À l’approche de l’Aïd al-Adha, les marchés de bétail au Soudan enregistrent une hausse sans précédent des prix des animaux sacrificiels, dans un contexte de crise économique écrasante et de conditions sécuritaires détériorées qui affectent profondément les citoyens, rendant le sacrifice un rêve inaccessible pour de nombreuses familles. Cette contradiction est d’autant plus frappante lorsqu’on se souvient que, avant le déclenchement de la guerre, le Soudan était classé parmi les plus grands détenteurs de richesses animales en Afrique et dans le monde arabe, exportant chaque année des animaux sacrificiels vers les pays du Golfe et l’Égypte, et étant une source fiable pour les sacrifices lors des saisons de pèlerinage dans les lieux saints.

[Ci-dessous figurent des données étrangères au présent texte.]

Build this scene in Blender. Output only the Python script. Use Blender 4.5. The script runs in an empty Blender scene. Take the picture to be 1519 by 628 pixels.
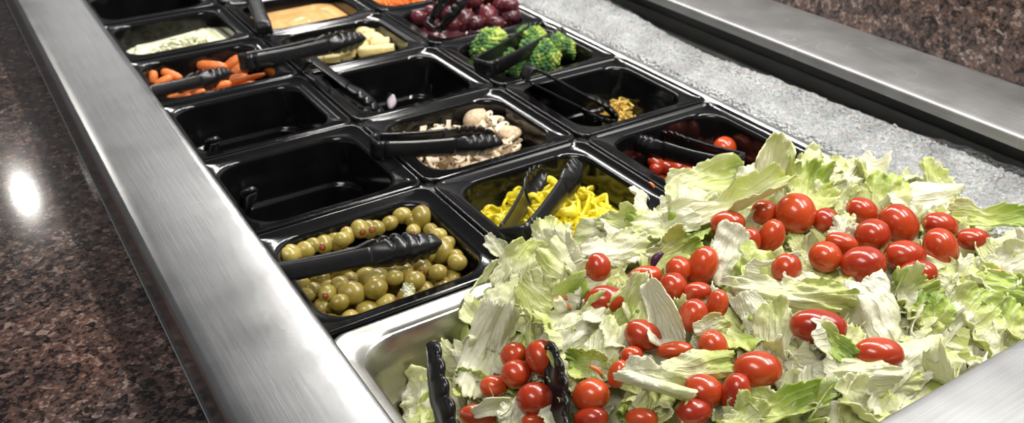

Selon des statistiques officielles antérieures à la guerre, le cheptel soudanais est estimé à environ 103 millions de têtes, dont plus de 70 millions de moutons, incluant 33 millions de chèvres, ainsi que 30 millions de bovins et environ 3 millions de chameaux. Malgré cette abondance impressionnante, la réalité actuelle reflète un effondrement choquant de l’accès aux animaux sacrificiels, avec des prix de certains moutons dépassant 1,2 million de livres soudanaises (environ 450 dollars américains) dans la capitale, soit l’équivalent du coût d’une voiture d’occasion ou du salaire annuel d’un employé. Au marché de bétail d’Omdurman, l’une des plus grandes villes de la capitale Khartoum, un mouton portait une étiquette indiquant « 850 000 livres seulement », soit environ 320 dollars. Hajj Ali, un citoyen parcourant le marché, a exprimé son regret : « Avant, on achetait un mouton et on organisait un festin. Aujourd’hui, on calcule chaque sou, et on risque de rentrer chez nous les mains vides ».
Au Soudan, le sacrifice n’était pas seulement un devoir religieux, mais une tradition profondément enracinée, à laquelle les familles ne renonçaient pas, quel que soit leur niveau de vie. Le sacrifice était pratiqué dans un esprit collectif et social : chaque foyer participait, et les institutions publiques et privées fournissaient des animaux sacrificiels aux employés, soit sous forme de don, soit par des systèmes de paiement échelonné facilités. Même les journaux publiaient des offres de sacrifices à crédit. Aujourd’hui, toutes ces pratiques ont disparu, avec l’aggravation de la crise économique et l’intensification de la guerre.